Every area of our lives has been overrun with advertising. Every area, that is, except for the government. The space is just going to waste. Corporations would pay dearly to put their brand on government stuff.

The military would be an obvious first choice. You could sell sponsorships at the unit level, such as the 23rd Tampax Lite Infantry or the 86th Herbal Essences Airborne Rangers. Corporations could even sponsor specific military actions. Operation Viagra Freedom Thrust comes to mind, as does Halliburton Presents: The War In Iraq.

And why stop at the military? Imagine the revenue potential of the Exxon-Mobile Environmental Protection Agency or the Allstate Of the Union Address.

2) Civil Rights Reform

Most Americans don’t even know what their civil rights are, let alone use them. I’m just guessing, but judging by your Patiot Act, you might not know, either. Many of them are listed in a document called the Constitution. You probably received a copy when you took office, so check the stack of papers on your desk. If not, I’m sure it’s hanging on a wall in your house. (The big white one, not the one in Texas.)

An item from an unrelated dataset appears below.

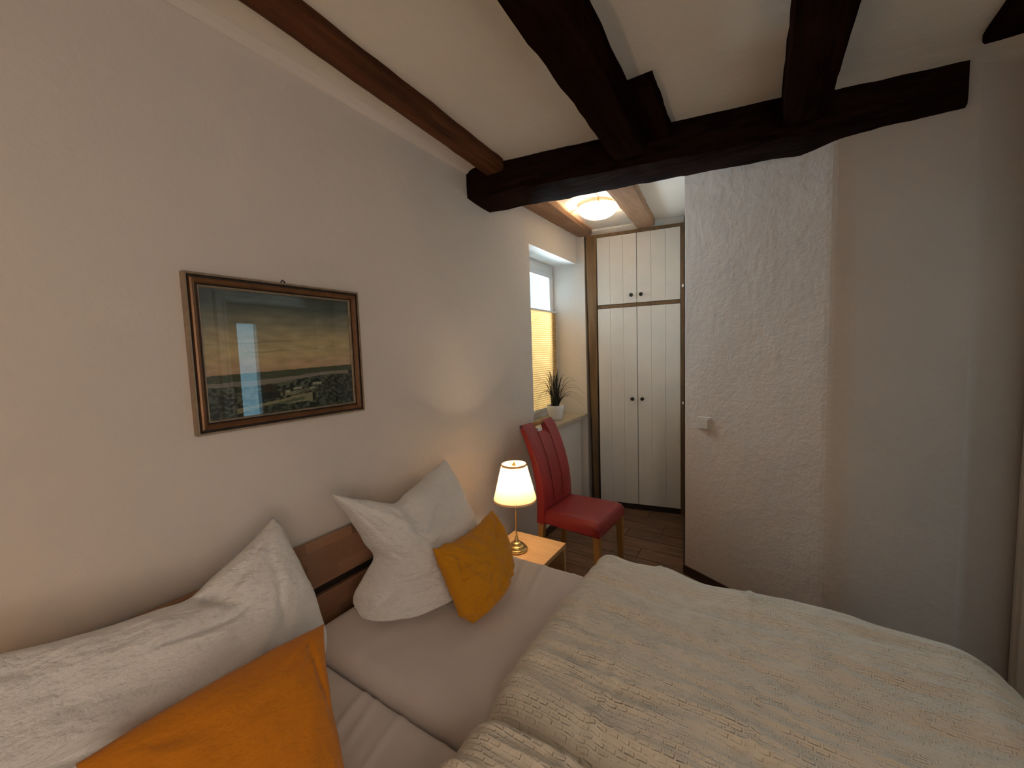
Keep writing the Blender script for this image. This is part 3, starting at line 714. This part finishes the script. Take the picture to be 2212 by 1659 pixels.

My point is, if most Americans only use a few of their rights, you could easily get away with charging for the ones fewer people use. Think of it like Cable TV.

All Americans would get the Basic Rights package. This would give access to the most commonly used rights: the Right To Shoot Your Mouth Off, the Right To Go Where You Want, and Monday Night Football, for example.

People who wanted more rights could simply upgrade to the Rights Plus package. It would include all that inconvenient legal stuff, such as the Right To A Speedy Trial, the Freedom From Unlawful Search and Seizure or Innocent Until Proven Guilty.

Finally, there would be a Premium Rights package, which would include things that nobody currently has, like Freedom From Government Reading Your Email. You could even allow individuals to purchase special rights on a one-time basis, just like Pay-Per-View. Rights, like Beat The Peasants, Park On Other People’s Lawns, or Congress Votes My Way This Time.

3) Sell stuff

You could raise a lot of money by selling things the country doesn’t use any more, such as obsolete military hardware. Or the Department of Labor. Or North Dakota. I’m sure there are a few 2nd-Amendment fans (i.e. unmarried males) who would gladly pony up the cash for a bazooka. I know I would. (Just kidding honey.) And frankly, I think it’s a safe bet that New York City would purchase Connecticut and use it for parking.

Regardless of whether or not you find any of these ideas useful, Mr. President, the important thing is that you figure out a way to pay for this war as soon as possible. I will be happy to do my part by purchasing a bazooka. Hell, I’ll take two.

Respectfully,

SpoonFighter

Tampax is a registered trademark of Proctor & Gamble. Herbal Essences is a registered trademark of Clairol, which is a division of Proctor & Gamble. Viagra is a registered trademark of Pfizer. Iraq is a registered trademark of Halliburton.